*Objective:*
Reproduce all the lines exactly as they stand, apart from the pictures.

*Information shown:*
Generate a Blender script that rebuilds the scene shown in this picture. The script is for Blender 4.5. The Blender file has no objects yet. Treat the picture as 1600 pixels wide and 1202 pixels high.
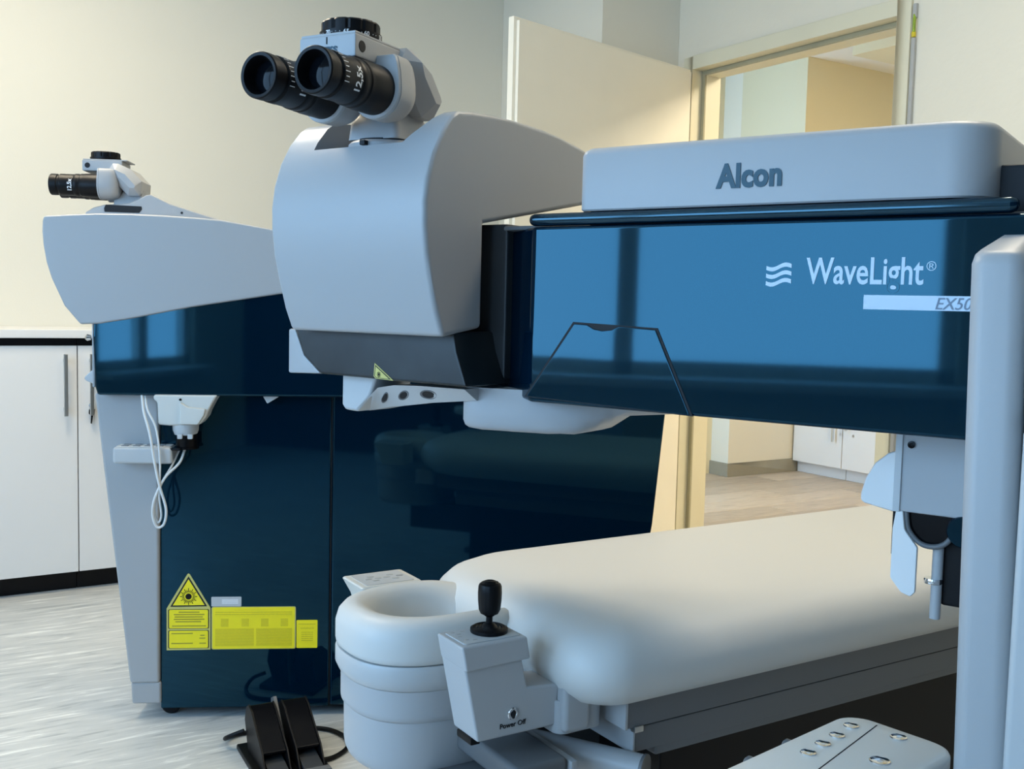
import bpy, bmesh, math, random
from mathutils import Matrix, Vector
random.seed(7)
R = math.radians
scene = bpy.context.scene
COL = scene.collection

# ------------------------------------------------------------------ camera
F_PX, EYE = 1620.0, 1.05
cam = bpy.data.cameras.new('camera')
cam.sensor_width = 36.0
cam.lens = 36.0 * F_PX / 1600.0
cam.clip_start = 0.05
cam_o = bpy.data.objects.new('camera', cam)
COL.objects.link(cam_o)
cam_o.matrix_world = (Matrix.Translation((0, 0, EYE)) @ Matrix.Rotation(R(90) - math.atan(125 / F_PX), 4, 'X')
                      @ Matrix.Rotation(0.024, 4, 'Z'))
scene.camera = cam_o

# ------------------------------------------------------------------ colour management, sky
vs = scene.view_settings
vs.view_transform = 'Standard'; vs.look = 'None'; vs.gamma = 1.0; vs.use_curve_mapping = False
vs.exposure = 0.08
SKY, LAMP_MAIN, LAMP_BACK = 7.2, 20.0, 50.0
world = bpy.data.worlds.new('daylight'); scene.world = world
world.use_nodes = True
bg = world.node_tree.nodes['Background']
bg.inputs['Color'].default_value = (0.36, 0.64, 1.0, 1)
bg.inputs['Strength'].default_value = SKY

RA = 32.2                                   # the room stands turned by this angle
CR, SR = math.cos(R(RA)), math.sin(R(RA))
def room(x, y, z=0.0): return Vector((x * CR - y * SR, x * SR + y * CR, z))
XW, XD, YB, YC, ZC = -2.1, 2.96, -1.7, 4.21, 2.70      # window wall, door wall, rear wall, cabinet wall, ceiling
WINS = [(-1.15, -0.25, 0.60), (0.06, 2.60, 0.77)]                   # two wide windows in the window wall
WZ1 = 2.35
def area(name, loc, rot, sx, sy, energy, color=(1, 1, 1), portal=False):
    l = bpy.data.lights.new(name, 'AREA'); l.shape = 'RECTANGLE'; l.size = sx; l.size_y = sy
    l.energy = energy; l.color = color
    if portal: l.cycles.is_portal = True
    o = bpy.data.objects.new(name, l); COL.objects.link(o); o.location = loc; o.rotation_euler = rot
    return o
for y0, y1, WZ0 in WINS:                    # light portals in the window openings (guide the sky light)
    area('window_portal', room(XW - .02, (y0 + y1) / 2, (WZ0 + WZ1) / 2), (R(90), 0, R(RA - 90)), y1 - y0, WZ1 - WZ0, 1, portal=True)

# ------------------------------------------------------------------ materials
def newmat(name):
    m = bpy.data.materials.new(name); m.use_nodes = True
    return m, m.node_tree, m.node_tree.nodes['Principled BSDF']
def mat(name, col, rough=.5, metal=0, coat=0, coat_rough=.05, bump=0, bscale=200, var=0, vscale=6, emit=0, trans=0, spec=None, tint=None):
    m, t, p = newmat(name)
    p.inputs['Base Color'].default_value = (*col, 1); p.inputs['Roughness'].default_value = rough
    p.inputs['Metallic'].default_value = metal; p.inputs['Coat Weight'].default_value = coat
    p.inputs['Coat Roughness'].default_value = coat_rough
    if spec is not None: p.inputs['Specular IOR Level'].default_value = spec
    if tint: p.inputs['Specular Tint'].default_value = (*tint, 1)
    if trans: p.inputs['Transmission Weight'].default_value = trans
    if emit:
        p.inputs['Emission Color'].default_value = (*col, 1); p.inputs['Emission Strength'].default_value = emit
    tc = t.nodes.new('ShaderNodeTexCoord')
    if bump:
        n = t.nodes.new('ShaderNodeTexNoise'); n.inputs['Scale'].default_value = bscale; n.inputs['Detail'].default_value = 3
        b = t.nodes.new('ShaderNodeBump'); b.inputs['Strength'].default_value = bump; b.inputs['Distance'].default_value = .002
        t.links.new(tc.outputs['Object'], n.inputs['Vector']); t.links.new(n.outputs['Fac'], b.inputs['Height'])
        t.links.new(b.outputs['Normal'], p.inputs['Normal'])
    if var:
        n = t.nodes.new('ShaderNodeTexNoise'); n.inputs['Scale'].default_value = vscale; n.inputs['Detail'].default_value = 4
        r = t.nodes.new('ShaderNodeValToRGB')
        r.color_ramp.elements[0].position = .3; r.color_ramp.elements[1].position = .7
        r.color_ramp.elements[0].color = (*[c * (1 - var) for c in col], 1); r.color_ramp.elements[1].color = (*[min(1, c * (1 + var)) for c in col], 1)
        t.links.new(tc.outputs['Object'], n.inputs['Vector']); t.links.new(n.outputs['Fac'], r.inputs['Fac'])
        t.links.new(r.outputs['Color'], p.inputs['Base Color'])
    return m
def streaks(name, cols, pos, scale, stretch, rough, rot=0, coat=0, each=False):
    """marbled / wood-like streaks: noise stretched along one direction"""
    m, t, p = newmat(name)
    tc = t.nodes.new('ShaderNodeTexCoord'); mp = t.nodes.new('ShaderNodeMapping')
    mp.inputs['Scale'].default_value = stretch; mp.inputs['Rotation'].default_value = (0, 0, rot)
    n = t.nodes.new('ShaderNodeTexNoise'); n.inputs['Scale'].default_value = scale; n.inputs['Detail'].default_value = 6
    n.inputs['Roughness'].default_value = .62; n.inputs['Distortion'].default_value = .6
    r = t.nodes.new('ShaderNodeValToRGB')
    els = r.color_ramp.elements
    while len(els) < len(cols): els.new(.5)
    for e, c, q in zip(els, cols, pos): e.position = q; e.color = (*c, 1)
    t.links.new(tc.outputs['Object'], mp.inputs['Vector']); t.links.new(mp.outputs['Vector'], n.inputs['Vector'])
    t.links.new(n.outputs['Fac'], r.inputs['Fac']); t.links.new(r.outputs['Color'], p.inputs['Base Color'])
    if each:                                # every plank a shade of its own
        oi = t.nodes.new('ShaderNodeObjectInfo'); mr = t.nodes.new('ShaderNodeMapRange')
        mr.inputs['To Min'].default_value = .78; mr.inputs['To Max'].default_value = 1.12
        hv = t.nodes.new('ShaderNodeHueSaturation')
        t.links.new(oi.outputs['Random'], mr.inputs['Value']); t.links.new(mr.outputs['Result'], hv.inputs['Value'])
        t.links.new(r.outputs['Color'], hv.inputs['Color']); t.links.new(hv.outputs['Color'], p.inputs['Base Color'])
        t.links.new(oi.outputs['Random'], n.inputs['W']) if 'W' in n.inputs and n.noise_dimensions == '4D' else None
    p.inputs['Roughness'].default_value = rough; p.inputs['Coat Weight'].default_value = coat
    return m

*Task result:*
Generate a Blender script that rebuilds the scene shown in this picture. The script is for Blender 4.5. The Blender file has no objects yet. Treat the picture as 1600 pixels wide and 1202 pixels high.
import bpy, bmesh, math, random
from mathutils import Matrix, Vector
random.seed(7)
R = math.radians
scene = bpy.context.scene
COL = scene.collection

# ------------------------------------------------------------------ camera
F_PX, EYE = 1620.0, 1.05
cam = bpy.data.cameras.new('camera')
cam.sensor_width = 36.0
cam.lens = 36.0 * F_PX / 1600.0
cam.clip_start = 0.05
cam_o = bpy.data.objects.new('camera', cam)
COL.objects.link(cam_o)
cam_o.matrix_world = (Matrix.Translation((0, 0, EYE)) @ Matrix.Rotation(R(90) - math.atan(125 / F_PX), 4, 'X')
                      @ Matrix.Rotation(0.024, 4, 'Z'))
scene.camera = cam_o

# ------------------------------------------------------------------ colour management, sky
vs = scene.view_settings
vs.view_transform = 'Standard'; vs.look = 'None'; vs.gamma = 1.0; vs.use_curve_mapping = False
vs.exposure = 0.08
SKY, LAMP_MAIN, LAMP_BACK = 7.2, 20.0, 50.0
world = bpy.data.worlds.new('daylight'); scene.world = world
world.use_nodes = True
bg = world.node_tree.nodes['Background']
bg.inputs['Color'].default_value = (0.36, 0.64, 1.0, 1)
bg.inputs['Strength'].default_value = SKY

RA = 32.2                                   # the room stands turned by this angle
CR, SR = math.cos(R(RA)), math.sin(R(RA))
def room(x, y, z=0.0): return Vector((x * CR - y * SR, x * SR + y * CR, z))
XW, XD, YB, YC, ZC = -2.1, 2.96, -1.7, 4.21, 2.70      # window wall, door wall, rear wall, cabinet wall, ceiling
WINS = [(-1.15, -0.25, 0.60), (0.06, 2.60, 0.77)]                   # two wide windows in the window wall
WZ1 = 2.35
def area(name, loc, rot, sx, sy, energy, color=(1, 1, 1), portal=False):
    l = bpy.data.lights.new(name, 'AREA'); l.shape = 'RECTANGLE'; l.size = sx; l.size_y = sy
    l.energy = energy; l.color = color
    if portal: l.cycles.is_portal = True
    o = bpy.data.objects.new(name, l); COL.objects.link(o); o.location = loc; o.rotation_euler = rot
    return o
for y0, y1, WZ0 in WINS:                    # light portals in the window openings (guide the sky light)
    area('window_portal', room(XW - .02, (y0 + y1) / 2, (WZ0 + WZ1) / 2), (R(90), 0, R(RA - 90)), y1 - y0, WZ1 - WZ0, 1, portal=True)

# ------------------------------------------------------------------ materials
def newmat(name):
    m = bpy.data.materials.new(name); m.use_nodes = True
    return m, m.node_tree, m.node_tree.nodes['Principled BSDF']
def mat(name, col, rough=.5, metal=0, coat=0, coat_rough=.05, bump=0, bscale=200, var=0, vscale=6, emit=0, trans=0, spec=None, tint=None):
    m, t, p = newmat(name)
    p.inputs['Base Color'].default_value = (*col, 1); p.inputs['Roughness'].default_value = rough
    p.inputs['Metallic'].default_value = metal; p.inputs['Coat Weight'].default_value = coat
    p.inputs['Coat Roughness'].default_value = coat_rough
    if spec is not None: p.inputs['Specular IOR Level'].default_value = spec
    if tint: p.inputs['Specular Tint'].default_value = (*tint, 1)
    if trans: p.inputs['Transmission Weight'].default_value = trans
    if emit:
        p.inputs['Emission Color'].default_value = (*col, 1); p.inputs['Emission Strength'].default_value = emit
    tc = t.nodes.new('ShaderNodeTexCoord')
    if bump:
        n = t.nodes.new('ShaderNodeTexNoise'); n.inputs['Scale'].default_value = bscale; n.inputs['Detail'].default_value = 3
        b = t.nodes.new('ShaderNodeBump'); b.inputs['Strength'].default_value = bump; b.inputs['Distance'].default_value = .002
        t.links.new(tc.outputs['Object'], n.inputs['Vector']); t.links.new(n.outputs['Fac'], b.inputs['Height'])
        t.links.new(b.outputs['Normal'], p.inputs['Normal'])
    if var:
        n = t.nodes.new('ShaderNodeTexNoise'); n.inputs['Scale'].default_value = vscale; n.inputs['Detail'].default_value = 4
        r = t.nodes.new('ShaderNodeValToRGB')
        r.color_ramp.elements[0].position = .3; r.color_ramp.elements[1].position = .7
        r.color_ramp.elements[0].color = (*[c * (1 - var) for c in col], 1); r.color_ramp.elements[1].color = (*[min(1, c * (1 + var)) for c in col], 1)
        t.links.new(tc.outputs['Object'], n.inputs['Vector']); t.links.new(n.outputs['Fac'], r.inputs['Fac'])
        t.links.new(r.outputs['Color'], p.inputs['Base Color'])
    return m
def streaks(name, cols, pos, scale, stretch, rough, rot=0, coat=0, each=False):
    """marbled / wood-like streaks: noise stretched along one direction"""
    m, t, p = newmat(name)
    tc = t.nodes.new('ShaderNodeTexCoord'); mp = t.nodes.new('ShaderNodeMapping')
    mp.inputs['Scale'].default_value = stretch; mp.inputs['Rotation'].default_value = (0, 0, rot)
    n = t.nodes.new('ShaderNodeTexNoise'); n.inputs['Scale'].default_value = scale; n.inputs['Detail'].default_value = 6
    n.inputs['Roughness'].default_value = .62; n.inputs['Distortion'].default_value = .6
    r = t.nodes.new('ShaderNodeValToRGB')
    els = r.color_ramp.elements
    while len(els) < len(cols): els.new(.5)
    for e, c, q in zip(els, cols, pos): e.position = q; e.color = (*c, 1)
    t.links.new(tc.outputs['Object'], mp.inputs['Vector']); t.links.new(mp.outputs['Vector'], n.inputs['Vector'])
    t.links.new(n.outputs['Fac'], r.inputs['Fac']); t.links.new(r.outputs['Color'], p.inputs['Base Color'])
    if each:                                # every plank a shade of its own
        oi = t.nodes.new('ShaderNodeObjectInfo'); mr = t.nodes.new('ShaderNodeMapRange')
        mr.inputs['To Min'].default_value = .78; mr.inputs['To Max'].default_value = 1.12
        hv = t.nodes.new('ShaderNodeHueSaturation')
        t.links.new(oi.outputs['Random'], mr.inputs['Value']); t.links.new(mr.outputs['Result'], hv.inputs['Value'])
        t.links.new(r.outputs['Color'], hv.inputs['Color']); t.links.new(hv.outputs['Color'], p.inputs['Base Color'])
        t.links.new(oi.outputs['Random'], n.inputs['W']) if 'W' in n.inputs and n.noise_dimensions == '4D' else None
    p.inputs['Roughness'].default_value = rough; p.inputs['Coat Weight'].default_value = coat
    return m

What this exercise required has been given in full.